На стенах Скьявони история св. Иеронима в картинах смотрится как продолжение повествования о св. Георгии. И может быть, это действительно одна история, жизнь одного и того же человека — юность, зрелость, старость, смерть. Мне осталось лишь найти переход от рыцарского подвига к обретению мудрости. Но разве только что не удалось мне обратить св. Иеронима вовне, а св. Георгия — вовнутрь?

Поразмыслим. Если присмотреться, общее у этих двух историй — отношения с диким животным, врагом-драконом или другом-львом. Дракон — угроза городу, лев — одиночеству. Мы можем их считать одним животным — диким зверем, с которым сталкиваемся мы как во внешнем мире, так и в самих себе, публично и приватно. Жить в городе, приняв условия дикого зверя, требующего себе на съедение наших детей, столь же преступно, как жить в одиночестве, считая, что ты можешь быть спокоен, так как дикий зверь с занозой в лапе безобиден. Истинный герой истории — тот, кто в городе пронзает копьем дракону горло, а в уединении держит при себе льва в расцвете сил, признавая его хранителем и духом дома, но не закрывая глаз на его звериную природу.

Итак, я свел концы с концами, можно быть довольным. Но не слишком ли я назидателен?
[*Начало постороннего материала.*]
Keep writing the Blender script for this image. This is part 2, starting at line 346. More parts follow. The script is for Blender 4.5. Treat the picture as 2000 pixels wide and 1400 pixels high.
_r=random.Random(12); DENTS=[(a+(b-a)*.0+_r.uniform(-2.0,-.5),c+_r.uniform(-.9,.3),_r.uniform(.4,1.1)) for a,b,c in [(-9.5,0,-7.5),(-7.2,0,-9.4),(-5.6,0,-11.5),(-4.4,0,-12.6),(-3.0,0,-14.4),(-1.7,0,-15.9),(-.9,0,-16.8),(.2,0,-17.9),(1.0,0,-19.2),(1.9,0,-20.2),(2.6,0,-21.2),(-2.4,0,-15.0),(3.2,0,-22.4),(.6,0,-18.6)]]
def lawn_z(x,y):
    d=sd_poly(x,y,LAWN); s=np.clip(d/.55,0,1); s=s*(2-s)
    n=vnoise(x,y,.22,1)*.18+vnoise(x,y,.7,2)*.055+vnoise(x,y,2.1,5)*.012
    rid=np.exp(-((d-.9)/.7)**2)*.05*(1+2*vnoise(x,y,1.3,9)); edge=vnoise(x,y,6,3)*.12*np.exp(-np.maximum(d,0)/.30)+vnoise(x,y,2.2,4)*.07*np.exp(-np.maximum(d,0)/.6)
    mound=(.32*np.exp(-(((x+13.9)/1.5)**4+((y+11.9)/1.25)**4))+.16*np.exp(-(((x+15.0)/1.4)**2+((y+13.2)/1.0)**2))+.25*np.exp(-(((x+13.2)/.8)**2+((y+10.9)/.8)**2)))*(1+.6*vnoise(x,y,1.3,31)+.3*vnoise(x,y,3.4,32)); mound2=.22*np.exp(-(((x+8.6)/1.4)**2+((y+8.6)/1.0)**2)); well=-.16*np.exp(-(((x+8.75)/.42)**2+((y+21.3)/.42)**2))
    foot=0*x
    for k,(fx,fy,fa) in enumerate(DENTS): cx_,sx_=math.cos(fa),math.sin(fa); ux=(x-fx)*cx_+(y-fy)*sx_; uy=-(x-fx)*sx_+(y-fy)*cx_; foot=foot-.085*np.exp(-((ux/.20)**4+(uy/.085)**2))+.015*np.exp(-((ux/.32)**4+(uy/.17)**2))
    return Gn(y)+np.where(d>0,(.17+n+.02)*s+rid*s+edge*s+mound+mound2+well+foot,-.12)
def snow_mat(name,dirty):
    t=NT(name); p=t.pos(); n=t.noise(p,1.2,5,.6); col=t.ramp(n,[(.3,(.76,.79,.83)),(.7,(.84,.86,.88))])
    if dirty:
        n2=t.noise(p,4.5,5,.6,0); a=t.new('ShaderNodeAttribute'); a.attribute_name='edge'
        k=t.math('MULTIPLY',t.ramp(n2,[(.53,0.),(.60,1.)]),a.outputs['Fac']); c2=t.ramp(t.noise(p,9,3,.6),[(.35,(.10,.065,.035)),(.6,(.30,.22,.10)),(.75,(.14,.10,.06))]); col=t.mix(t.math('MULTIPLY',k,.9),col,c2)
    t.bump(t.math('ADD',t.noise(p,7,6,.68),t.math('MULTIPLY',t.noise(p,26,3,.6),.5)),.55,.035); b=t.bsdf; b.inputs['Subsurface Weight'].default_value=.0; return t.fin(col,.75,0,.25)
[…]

Перечитываю. Все порвать? Но прежде следует сказать, что в истории св. Георгия — св. Иеронима нет «сначала» и «потом»: мы в центре помещения, на стенах которого висят картины, одновременно предстающие перед глазами. Тот, о ком речь, либо сумеет быть воином и мудрецом во всем, что делает и что обдумывает, либо ему не быть никем, а зверь — одновременно и дракон-противник в повседневной битве городской жизни, и лев-хранитель, защищающий пространство мысли, вести борьбу с ним можно лишь в обеих его формах сразу.

Так я все расставил по местам. По крайней мере, на бумаге. Во мне все так же, как и прежде.

вернуться

24

…и Карпаччо на следующих полотнах цикла, в Скьявони, в Венеции… — Имеется в виду знаменитая хранящимися в ней сокровищами искусства скуола (так назывались филантропические братства, объединявшие людей по профессиональному, национальному или религиозному признаку) Сан-Джорджо-дельи-Скьявони, где собирались славяне (schiavoni) — далматинцы. Одно из помещений здания, построенного в первой половине XVI в., украшено четырьмя циклами небольших картин Витторе Карпаччо, два из которых посвящены жизнеописаниям св. Георгия и св. Иеронима, весьма почитаемых в Далмации (написаны в 1502–1507 гг.).